*DATA PROVIDED:*

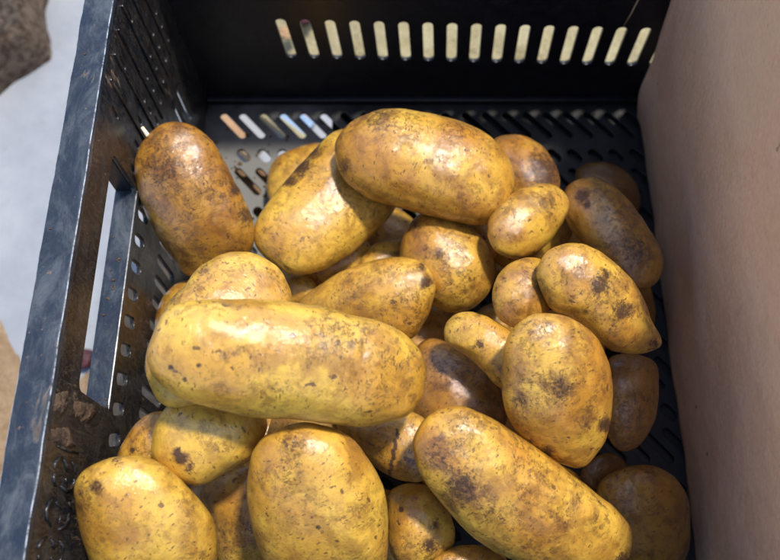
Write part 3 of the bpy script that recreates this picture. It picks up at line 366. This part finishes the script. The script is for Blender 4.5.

...

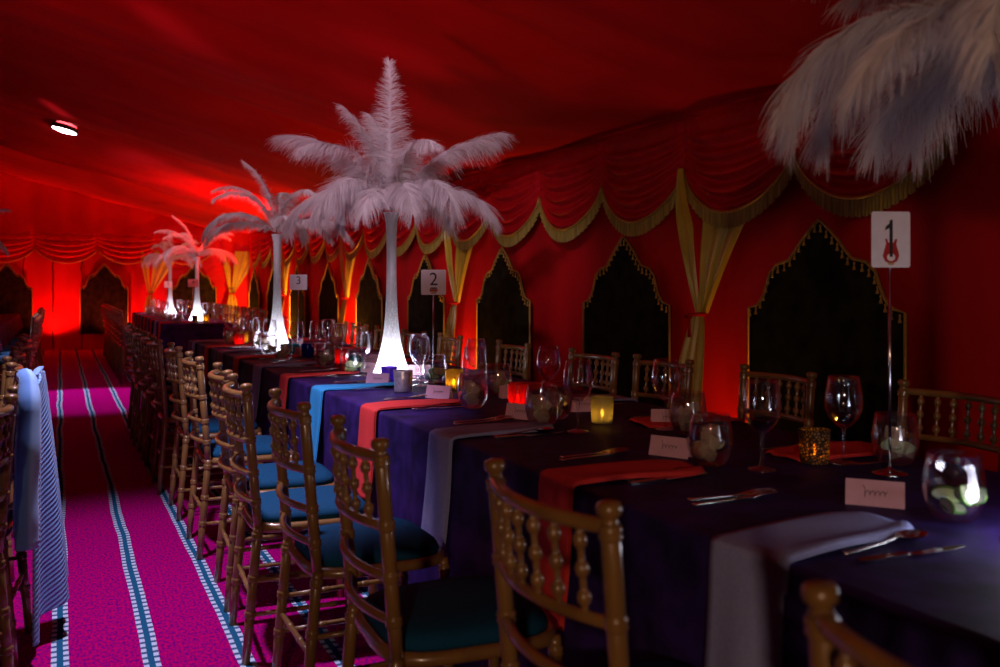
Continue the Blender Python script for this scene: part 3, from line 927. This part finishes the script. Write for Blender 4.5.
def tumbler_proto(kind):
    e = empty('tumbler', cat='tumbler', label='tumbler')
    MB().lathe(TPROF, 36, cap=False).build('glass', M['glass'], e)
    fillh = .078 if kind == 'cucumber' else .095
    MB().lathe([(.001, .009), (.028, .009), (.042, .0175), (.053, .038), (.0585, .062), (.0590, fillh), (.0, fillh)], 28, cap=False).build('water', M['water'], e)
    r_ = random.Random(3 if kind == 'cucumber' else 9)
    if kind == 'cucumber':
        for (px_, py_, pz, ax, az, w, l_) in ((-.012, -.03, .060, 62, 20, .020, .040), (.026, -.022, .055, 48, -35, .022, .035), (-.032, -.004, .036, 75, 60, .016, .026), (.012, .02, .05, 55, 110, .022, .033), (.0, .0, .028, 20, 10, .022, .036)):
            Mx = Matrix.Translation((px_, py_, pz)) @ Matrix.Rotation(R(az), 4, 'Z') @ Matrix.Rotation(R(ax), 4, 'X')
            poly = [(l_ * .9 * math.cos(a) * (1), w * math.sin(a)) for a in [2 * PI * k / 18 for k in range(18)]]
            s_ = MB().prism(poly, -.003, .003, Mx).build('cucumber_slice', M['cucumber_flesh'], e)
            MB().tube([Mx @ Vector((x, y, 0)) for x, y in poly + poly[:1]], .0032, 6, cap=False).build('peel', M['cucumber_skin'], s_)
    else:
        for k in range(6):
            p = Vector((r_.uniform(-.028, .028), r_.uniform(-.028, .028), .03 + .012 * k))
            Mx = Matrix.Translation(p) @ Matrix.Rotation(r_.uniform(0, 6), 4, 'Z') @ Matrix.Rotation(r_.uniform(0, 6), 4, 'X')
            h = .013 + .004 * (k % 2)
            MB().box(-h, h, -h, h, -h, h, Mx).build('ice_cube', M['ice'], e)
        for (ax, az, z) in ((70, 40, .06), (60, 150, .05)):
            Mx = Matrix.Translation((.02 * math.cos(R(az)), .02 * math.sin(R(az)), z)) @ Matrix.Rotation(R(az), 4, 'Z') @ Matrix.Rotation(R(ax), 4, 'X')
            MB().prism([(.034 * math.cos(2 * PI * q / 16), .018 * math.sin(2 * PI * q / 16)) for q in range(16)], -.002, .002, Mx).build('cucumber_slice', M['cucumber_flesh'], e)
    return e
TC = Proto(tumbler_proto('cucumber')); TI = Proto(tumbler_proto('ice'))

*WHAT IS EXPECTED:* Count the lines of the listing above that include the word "Blender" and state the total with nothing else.

*FINAL RESULT:* 2